In July, merely one month before the scandal erupted, UNMEE troops and the Eritrean Defence Force (EDF) had embarked on a joint HIV/AIDS training course for UNMEE military and civilian staff, as well as for the EDF. Ian Martin, Deputy Special Representative of the Secretary-General, had officially opened the weeklong programme, the graduates from which will become disseminate information, and train local people, on HIV/AIDS in Asmara. It was the second phase of the training programme implemented from July 16 to 21, targeting a core group of 25 EDF soldiers. Another group of 25 soldiers is participating in the second part of the course, half of whom are EDF personnel. The remainder of the group is made up of UNMEE staff based in Eritrea. The training is later to be extended to UNMEE Ethiopia with the objectives also being to strengthen the capacity of each UNMEE contingent and especially in cultivating behaviour-change interventions for the mission's military and civilian personnel.

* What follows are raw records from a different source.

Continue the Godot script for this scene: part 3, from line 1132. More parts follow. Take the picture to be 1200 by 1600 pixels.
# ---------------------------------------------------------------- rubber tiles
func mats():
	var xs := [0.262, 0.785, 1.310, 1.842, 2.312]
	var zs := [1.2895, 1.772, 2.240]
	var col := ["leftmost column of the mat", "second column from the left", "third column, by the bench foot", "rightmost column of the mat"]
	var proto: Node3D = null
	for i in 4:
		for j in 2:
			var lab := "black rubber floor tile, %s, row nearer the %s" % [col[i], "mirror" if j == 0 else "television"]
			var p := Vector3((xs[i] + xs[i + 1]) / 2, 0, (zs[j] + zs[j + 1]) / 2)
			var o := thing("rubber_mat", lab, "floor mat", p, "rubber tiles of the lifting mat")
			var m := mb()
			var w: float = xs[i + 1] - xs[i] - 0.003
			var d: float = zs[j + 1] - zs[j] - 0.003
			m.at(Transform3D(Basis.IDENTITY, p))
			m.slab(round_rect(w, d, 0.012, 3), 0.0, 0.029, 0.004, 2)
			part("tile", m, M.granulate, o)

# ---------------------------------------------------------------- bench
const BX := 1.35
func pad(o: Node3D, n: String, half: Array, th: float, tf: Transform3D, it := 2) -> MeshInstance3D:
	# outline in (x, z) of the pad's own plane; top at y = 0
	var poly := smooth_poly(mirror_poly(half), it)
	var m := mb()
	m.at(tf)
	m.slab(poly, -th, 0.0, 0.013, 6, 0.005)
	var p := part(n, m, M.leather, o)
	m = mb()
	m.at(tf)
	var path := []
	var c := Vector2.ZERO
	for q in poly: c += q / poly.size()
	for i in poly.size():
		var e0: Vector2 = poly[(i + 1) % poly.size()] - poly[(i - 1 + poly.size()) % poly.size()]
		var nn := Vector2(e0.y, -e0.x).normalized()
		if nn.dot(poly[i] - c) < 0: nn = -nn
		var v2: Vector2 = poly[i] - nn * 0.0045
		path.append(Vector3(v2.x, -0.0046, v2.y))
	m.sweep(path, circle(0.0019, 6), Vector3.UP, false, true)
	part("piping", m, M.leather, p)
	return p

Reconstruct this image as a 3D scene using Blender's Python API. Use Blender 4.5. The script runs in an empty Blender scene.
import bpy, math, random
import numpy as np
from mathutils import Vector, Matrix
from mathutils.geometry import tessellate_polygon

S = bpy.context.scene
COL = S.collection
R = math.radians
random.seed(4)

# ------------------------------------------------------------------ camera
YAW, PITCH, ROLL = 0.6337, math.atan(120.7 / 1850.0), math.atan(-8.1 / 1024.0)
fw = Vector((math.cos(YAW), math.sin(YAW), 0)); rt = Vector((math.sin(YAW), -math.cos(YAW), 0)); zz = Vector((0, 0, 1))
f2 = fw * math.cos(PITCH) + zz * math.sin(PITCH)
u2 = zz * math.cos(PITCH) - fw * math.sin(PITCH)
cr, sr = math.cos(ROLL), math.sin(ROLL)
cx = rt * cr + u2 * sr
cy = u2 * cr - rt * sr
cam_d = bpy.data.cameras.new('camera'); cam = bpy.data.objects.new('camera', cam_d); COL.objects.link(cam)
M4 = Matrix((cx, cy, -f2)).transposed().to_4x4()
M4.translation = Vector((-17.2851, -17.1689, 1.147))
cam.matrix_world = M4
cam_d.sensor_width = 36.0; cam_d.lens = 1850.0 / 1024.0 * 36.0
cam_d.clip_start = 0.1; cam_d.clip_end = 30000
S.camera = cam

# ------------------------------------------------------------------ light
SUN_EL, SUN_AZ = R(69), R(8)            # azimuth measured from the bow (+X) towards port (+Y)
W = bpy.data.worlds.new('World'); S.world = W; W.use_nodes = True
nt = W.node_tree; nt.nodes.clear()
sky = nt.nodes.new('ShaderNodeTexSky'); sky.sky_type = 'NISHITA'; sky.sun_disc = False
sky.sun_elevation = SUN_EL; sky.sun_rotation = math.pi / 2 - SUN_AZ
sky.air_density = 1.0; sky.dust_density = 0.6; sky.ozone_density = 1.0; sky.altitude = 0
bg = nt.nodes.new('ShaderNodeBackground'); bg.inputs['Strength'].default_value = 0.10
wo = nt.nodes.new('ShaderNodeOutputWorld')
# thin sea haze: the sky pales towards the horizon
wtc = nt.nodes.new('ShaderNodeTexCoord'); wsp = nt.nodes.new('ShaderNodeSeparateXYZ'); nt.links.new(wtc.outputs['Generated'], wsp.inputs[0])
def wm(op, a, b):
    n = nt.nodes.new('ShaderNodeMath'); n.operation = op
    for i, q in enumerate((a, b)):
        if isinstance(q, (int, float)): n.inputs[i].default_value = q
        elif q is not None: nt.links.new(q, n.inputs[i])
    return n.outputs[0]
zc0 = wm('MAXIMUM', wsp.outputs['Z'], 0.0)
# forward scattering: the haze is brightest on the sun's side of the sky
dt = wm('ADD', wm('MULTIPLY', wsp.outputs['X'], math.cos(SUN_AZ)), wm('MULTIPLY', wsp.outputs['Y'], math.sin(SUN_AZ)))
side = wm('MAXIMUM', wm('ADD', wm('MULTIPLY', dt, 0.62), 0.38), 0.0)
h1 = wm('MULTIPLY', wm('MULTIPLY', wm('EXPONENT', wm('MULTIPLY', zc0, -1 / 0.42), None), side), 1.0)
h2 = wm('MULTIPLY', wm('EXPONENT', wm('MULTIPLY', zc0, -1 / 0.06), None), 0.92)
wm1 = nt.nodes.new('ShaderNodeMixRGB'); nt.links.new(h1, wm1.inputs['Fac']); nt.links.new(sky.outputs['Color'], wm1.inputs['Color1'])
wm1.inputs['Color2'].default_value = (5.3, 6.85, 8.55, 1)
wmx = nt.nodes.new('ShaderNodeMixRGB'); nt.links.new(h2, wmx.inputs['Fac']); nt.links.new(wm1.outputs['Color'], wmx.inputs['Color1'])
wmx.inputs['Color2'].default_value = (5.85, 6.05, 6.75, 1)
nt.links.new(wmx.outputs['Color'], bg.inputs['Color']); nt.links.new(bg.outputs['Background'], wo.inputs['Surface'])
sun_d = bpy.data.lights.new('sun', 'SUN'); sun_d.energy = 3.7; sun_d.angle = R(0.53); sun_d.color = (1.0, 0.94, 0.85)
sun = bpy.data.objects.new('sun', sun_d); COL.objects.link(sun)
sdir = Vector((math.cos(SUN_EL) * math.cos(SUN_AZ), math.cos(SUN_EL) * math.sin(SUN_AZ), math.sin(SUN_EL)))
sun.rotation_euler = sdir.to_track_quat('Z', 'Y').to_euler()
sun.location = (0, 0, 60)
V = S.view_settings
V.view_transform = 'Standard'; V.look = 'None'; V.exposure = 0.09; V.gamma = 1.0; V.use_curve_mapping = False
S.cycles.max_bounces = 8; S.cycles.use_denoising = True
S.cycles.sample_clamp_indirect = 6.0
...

There was to be a secondary goal of increasing access to, and use of, male and female condoms, and build the capacity of UNMEE to provide HIV/AIDS counselling and testing. But such noble objectives could be torpedoed by the behaviour of some of the peacekeepers, especially now that the Eritrean government has become vocal on their sexual lifestyles. In recent weeks, government officials have been calling for justice in relation to the Italian case, arguing that the offender has to be punished either through a national and international judicial system.

Asmara has been firm that the matter is a serious one and whose effects shouldn't be underestimated. On August 30, Andeberhan Woldegiorgis, the country's Commissioner for Co-ordination with the UNMEE, wrote to the UN special envoy concerned with the mission, Legwaila Joseph Legwaila, saying that Eritrea was very anxious to probe the issue that he claimed was of "great concern to the Eritrean government." The letter also lamented that an earlier request by Eritrea that UNMEE officials undertake HIV/AIDS tests on all UN peacekeeping soldiers had not been implemented.

Legwaila has promised action once the information pertaining to the Italian peacekeeper has been gathered and assessed. He has vowed that UNMEE will "determine the scope and depth of appropriate measures to be taken," adding that the peace mission has been keen to respect the laws, culture, traditions, customs, and practices of the two host countries. He further emphasised that all UN peacekeepers were bound by their code of conduct. "They should not indulge in immoral acts of sexual, physical or psychological abuse or exploitation of the local population, especially women and children," Legwaila said in the briefing. But it seems that some of the peacekeepers are not seeing matters that way.